The report is published on the MetaArxiv preprint server and includes a CRediT statement of contributors. Appendix A covers RISRS project outcomes accomplished and in process, with links to papers and data sets. Wide participation in the implementation of recommendations is encouraged.
Research to help libraries break away from Elsevier’s Big Deal journal package
The Elsevier Title Level Pricing: Dissecting the Bowl of Spaghetti from the Journal of Librarianship and Scholarly Communication is timely as the UMass Amherst Libraries negotiate a new contract with Elsevier. Due to confidentiality agreements and variables by institution, pricing is opaque and a fair market value for each title is difficult to ascertain. By analyzing Elsevier journal pricing data provided by 5 academic libraries, the authors examine how Elsevier sets its pricing on individual journal titles for libraries that are leaving “Big Deal” packages in favor of individual journal subscriptions. They found significant variations in how final prices were determined for each institution which resulted in a range of average list prices and average cost per journal. Despite Elsevier’s pricing discrimination, each institution gained significant savings – an average of $889,400 – by moving from their Big Deal to a collection of individual journal subscriptions. This study provides other institutions who are negotiating with Elsevier data upon which to benchmark their calculations for better pricing and terms.
A new open access book model from Cambridge University Press
Cambridge University Press (CUP) is testing a new model, “Flip It Open,” to make books openly available after they have sold enough copies to achieve a revenue threshold. CUP has selected 28 titles for this program based on editorial conversations with authors. The books will be sold through CUP’s usual channels. Once each title has reached £8,000 in revenue, it will be made open access on the Cambridge Core platform. At that time a low cost paperback of the title will also be published. Both the digital and paperback versions of the book will include a list of libraries who have purchased the title to contribute to its conversion to open access. This model frees authors from paying fees and relies on libraries’ customary purchases to transition a publication to open access. The pilot will last 18 months and be assessed at its conclusion.
Helping faculty use their open education work to gain tenure or promotion
Time is a limited resource and the uptake of open scholarship in academia is dependent on recognition of the efforts invested in it. Open Education in Promotion, Tenure, and Faculty Development was produced through the Iowa OER project to help faculty present their work with open educational resources in ways that will be recognized for promotion and tenure (P&T).
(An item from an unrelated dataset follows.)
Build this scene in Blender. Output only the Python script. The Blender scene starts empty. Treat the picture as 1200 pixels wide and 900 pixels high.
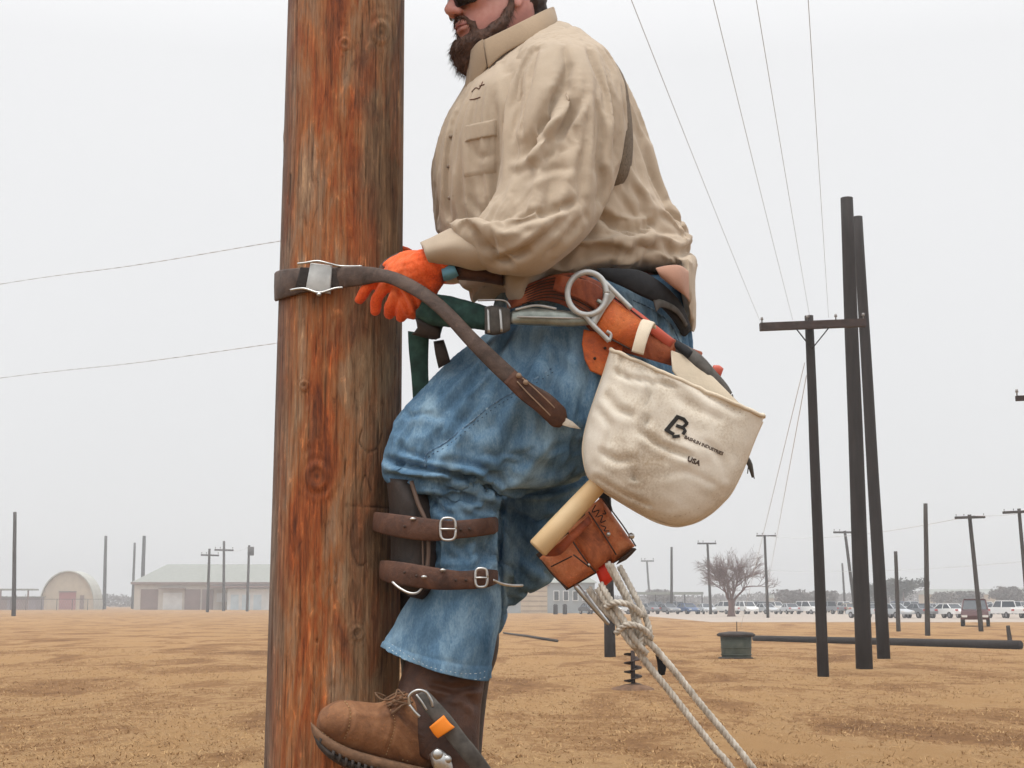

P&T criteria generally include assessment of teaching, research and service. This resource provides a rubric of OER activities and the evidence that matches the P&T criterion. It also outlines a rationale and strategy for gaining recognition of OER work in P&T requirements, advocacy that has been well done by the UMass Amherst Libraries OER Team. In fact the UMass Amherst Provost Annual Promotion and Tenure Memo is cited as one of three policies that addresses OERs for P&T. The rubric presented in this paper can help faculty make their cases.